Expecting the worst, you look, and instead,
here’s the joyful face you’ve been wanting to see.
—Rumi (13th century)​
I have never been through a re-birthing process. And yet, I can imagine into how one comes to a new relationship and way of being in the world by re-entering it through a ritual imbued with welcoming and warmth. What was once neglected gets held with tenderness and attention. We tend to the unattended. We look at what was missing and, perhaps, still is. One reclaims a sense of self-value, a worthiness to be in the world and in relation to others.
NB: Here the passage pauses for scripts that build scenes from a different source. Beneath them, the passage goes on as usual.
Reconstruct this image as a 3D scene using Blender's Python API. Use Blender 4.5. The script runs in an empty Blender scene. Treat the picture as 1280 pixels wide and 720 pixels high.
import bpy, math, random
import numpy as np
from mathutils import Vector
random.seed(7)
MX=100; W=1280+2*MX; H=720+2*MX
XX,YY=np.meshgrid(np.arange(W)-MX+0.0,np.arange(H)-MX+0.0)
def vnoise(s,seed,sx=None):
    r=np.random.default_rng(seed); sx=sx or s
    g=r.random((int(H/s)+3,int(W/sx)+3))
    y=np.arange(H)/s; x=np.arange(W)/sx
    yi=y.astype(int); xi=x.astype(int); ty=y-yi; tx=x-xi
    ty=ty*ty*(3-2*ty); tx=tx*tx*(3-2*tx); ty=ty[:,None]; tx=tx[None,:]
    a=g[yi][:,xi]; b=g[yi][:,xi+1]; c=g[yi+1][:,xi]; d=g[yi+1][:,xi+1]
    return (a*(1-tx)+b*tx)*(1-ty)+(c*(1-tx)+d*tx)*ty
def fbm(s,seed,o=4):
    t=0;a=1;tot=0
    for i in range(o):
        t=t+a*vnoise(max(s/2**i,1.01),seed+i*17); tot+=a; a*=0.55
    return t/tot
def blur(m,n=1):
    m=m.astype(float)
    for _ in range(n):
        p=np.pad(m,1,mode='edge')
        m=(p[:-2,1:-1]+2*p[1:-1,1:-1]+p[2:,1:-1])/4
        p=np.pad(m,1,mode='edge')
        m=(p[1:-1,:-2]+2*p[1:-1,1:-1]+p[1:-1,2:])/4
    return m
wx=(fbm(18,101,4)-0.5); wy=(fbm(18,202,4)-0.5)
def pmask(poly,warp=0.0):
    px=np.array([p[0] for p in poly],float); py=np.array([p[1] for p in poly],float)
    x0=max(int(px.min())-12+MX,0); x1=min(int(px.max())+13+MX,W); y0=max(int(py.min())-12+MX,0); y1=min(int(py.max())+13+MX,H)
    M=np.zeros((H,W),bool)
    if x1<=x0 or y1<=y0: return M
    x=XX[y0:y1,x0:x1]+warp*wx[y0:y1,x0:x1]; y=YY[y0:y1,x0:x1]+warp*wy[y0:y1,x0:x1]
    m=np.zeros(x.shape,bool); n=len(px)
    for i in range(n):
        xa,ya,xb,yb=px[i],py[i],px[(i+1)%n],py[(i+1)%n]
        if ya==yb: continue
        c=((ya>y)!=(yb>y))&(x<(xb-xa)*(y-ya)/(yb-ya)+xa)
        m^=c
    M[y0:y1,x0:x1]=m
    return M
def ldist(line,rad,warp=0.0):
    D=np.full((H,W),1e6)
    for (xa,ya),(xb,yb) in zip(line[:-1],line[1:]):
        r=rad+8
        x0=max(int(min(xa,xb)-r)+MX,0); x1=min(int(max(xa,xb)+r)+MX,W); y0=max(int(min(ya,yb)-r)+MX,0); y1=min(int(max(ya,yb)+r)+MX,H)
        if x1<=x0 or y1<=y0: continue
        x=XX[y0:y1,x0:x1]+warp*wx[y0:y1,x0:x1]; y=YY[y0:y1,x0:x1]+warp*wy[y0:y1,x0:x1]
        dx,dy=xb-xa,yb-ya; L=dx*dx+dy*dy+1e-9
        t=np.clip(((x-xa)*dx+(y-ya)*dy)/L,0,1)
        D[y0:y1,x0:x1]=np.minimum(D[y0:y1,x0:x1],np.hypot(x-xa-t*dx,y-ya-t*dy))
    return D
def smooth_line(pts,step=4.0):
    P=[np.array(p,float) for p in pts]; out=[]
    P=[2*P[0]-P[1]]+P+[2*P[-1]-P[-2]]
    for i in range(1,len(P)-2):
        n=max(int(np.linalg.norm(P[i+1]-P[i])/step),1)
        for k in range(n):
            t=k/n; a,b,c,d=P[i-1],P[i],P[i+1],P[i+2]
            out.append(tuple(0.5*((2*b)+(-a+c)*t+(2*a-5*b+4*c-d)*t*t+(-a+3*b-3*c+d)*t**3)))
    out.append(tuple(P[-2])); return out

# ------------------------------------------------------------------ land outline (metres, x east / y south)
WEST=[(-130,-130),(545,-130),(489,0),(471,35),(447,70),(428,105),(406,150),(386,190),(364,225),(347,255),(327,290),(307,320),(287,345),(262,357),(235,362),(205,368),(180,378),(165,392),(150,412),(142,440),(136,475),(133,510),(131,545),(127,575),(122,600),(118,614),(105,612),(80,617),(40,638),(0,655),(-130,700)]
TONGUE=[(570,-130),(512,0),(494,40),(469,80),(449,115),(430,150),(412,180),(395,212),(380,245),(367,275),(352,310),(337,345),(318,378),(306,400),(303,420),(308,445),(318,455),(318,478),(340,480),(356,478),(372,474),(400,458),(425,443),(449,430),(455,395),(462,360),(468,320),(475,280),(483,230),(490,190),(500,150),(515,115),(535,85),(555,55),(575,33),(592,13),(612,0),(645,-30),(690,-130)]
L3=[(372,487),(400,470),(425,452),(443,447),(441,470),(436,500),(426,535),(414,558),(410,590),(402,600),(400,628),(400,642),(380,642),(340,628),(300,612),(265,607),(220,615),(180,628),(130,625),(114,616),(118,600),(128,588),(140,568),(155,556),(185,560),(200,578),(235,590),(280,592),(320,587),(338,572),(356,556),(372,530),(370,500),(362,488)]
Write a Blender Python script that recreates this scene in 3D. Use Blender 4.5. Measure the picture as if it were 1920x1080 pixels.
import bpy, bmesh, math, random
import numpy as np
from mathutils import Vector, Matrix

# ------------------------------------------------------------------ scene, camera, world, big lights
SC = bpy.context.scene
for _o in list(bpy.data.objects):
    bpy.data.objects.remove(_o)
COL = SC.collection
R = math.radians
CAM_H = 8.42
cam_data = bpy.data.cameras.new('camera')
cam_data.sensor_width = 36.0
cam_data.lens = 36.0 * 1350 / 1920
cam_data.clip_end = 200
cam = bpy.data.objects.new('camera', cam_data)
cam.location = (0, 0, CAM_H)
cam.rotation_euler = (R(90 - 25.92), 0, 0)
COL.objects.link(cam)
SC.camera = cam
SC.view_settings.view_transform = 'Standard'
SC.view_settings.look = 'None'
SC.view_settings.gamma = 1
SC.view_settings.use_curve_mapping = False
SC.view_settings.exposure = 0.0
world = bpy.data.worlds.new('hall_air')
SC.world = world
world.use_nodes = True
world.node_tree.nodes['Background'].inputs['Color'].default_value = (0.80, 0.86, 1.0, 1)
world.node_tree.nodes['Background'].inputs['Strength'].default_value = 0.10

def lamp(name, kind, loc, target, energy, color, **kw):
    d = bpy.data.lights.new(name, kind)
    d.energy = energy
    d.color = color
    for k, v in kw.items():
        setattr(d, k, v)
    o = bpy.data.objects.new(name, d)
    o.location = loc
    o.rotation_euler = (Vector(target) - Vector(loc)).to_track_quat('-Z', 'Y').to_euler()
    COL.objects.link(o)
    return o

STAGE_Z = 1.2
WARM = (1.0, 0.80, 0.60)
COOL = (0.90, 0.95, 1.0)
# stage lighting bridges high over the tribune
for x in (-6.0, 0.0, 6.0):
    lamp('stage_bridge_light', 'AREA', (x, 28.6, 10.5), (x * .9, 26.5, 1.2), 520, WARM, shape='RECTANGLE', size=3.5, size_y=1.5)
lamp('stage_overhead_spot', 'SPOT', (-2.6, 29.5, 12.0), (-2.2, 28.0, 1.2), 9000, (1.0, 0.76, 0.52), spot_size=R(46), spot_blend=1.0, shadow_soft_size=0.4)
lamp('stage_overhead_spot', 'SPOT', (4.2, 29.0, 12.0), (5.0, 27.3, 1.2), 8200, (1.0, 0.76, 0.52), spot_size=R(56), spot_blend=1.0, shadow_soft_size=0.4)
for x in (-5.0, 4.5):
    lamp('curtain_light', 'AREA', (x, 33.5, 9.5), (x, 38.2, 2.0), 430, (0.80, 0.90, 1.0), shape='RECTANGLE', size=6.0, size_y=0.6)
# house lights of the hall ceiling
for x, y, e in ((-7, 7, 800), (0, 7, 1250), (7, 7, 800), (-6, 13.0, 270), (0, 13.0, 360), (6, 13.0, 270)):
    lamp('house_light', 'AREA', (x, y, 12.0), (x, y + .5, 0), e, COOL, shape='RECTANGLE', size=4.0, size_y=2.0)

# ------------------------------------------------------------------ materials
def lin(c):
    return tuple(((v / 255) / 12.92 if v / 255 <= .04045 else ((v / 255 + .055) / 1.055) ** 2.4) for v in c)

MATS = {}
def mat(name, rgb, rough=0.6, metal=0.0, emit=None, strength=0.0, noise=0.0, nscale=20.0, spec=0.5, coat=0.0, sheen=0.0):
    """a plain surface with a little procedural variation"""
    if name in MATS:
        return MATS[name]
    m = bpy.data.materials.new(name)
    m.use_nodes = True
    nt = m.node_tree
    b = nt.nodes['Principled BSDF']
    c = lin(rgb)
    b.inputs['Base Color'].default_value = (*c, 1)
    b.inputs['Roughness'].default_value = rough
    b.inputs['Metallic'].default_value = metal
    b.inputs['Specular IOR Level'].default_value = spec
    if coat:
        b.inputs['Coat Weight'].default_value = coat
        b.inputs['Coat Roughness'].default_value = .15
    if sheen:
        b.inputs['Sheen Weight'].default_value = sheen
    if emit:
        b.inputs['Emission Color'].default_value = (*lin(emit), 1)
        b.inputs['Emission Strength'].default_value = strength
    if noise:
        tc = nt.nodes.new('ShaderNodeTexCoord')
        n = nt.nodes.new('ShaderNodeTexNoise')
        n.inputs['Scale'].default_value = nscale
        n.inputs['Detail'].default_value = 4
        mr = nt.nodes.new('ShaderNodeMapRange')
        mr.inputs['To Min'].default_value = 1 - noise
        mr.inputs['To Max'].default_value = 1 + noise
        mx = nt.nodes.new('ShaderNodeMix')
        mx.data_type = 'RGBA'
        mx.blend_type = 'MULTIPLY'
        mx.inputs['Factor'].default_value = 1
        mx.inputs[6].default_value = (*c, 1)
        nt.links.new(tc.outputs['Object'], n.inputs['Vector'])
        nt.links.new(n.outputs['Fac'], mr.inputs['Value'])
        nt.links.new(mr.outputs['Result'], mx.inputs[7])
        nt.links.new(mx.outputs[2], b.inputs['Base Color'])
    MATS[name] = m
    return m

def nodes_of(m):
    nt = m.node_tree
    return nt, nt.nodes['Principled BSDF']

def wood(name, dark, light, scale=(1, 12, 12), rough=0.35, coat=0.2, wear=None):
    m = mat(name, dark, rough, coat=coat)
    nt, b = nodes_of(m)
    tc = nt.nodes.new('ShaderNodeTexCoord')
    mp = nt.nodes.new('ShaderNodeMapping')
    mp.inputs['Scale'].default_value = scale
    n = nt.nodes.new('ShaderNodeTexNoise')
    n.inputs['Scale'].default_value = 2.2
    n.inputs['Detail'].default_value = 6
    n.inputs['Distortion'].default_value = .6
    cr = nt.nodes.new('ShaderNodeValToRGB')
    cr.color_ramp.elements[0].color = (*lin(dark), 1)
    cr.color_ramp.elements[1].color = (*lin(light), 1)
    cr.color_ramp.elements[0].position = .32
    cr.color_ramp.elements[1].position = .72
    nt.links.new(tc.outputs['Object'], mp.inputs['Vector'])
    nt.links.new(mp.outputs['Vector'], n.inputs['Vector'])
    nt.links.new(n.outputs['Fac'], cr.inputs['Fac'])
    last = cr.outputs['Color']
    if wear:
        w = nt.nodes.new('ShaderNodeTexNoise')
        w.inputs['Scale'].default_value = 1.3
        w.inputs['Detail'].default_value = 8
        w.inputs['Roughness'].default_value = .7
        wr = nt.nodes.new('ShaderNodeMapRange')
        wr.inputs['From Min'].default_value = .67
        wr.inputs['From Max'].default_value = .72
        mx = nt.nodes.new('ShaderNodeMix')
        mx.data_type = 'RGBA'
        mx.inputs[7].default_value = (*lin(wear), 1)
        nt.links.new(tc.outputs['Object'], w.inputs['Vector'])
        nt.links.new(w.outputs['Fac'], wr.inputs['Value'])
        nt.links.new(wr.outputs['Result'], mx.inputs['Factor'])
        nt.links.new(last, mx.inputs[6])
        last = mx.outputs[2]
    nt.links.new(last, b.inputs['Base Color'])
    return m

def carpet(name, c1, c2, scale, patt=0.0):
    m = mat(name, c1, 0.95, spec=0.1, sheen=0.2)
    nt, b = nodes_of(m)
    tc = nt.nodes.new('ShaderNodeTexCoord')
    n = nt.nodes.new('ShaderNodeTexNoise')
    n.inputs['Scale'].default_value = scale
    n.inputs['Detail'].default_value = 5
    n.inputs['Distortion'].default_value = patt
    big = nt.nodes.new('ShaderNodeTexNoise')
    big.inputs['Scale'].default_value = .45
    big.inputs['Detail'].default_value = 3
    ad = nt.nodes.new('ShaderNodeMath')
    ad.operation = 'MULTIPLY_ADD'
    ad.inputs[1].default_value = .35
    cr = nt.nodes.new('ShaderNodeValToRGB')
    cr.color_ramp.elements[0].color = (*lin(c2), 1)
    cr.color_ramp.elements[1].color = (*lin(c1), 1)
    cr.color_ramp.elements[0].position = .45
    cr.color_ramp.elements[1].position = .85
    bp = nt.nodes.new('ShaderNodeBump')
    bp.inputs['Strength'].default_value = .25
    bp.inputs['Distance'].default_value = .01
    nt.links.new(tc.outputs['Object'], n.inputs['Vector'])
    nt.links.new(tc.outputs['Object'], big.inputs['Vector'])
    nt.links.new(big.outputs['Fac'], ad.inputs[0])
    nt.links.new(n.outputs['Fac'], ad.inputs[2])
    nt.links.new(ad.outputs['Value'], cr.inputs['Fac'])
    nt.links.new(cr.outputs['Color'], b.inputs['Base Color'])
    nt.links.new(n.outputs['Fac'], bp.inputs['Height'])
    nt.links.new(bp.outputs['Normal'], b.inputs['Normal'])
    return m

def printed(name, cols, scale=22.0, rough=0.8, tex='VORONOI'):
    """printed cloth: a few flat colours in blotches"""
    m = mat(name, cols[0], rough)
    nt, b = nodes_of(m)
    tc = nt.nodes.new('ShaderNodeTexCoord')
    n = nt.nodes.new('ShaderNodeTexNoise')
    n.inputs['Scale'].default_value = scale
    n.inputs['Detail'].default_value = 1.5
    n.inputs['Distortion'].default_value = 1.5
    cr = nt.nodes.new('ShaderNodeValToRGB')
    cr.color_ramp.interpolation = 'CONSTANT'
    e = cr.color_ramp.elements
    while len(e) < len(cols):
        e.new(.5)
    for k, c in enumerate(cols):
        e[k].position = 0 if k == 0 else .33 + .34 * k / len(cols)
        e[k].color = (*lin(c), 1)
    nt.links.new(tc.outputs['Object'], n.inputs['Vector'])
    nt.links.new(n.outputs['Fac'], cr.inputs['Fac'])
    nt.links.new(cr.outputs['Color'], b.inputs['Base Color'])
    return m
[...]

We bring back out what was lost long ago.
In his powerful series of lectures on the feeling function, Hillman (1971) claimed that this function “has lain like a buried continent in the collective psyche” (p. 113). Both Hillman and Jung himself seem to suggest that poetry may be a means to excavate the remains of a function long ago lost from society, to re-birth it—a way of tending to what has been unattended to, to bring the feeling function back out into the world in a meaningful way.
It is essential to understand that each of the four functions (sensing, intuiting, thinking, and feeling) is a function of consciousness, and an “individual adapts and orients himself chiefly by means of his most differentiated function” (Jung, 1971, para. 556). However, all of us contain aspects of all four functions, and much of our path of individuation is seeking balance and wholeness within the psyche, which includes an integration of the various psychological types. The functions “belong to the development of the conscious personality, forming part of the ego, its consistency, its habits, unity and memory, its characteristic way of performing” (Hillman, 1971, p. 113).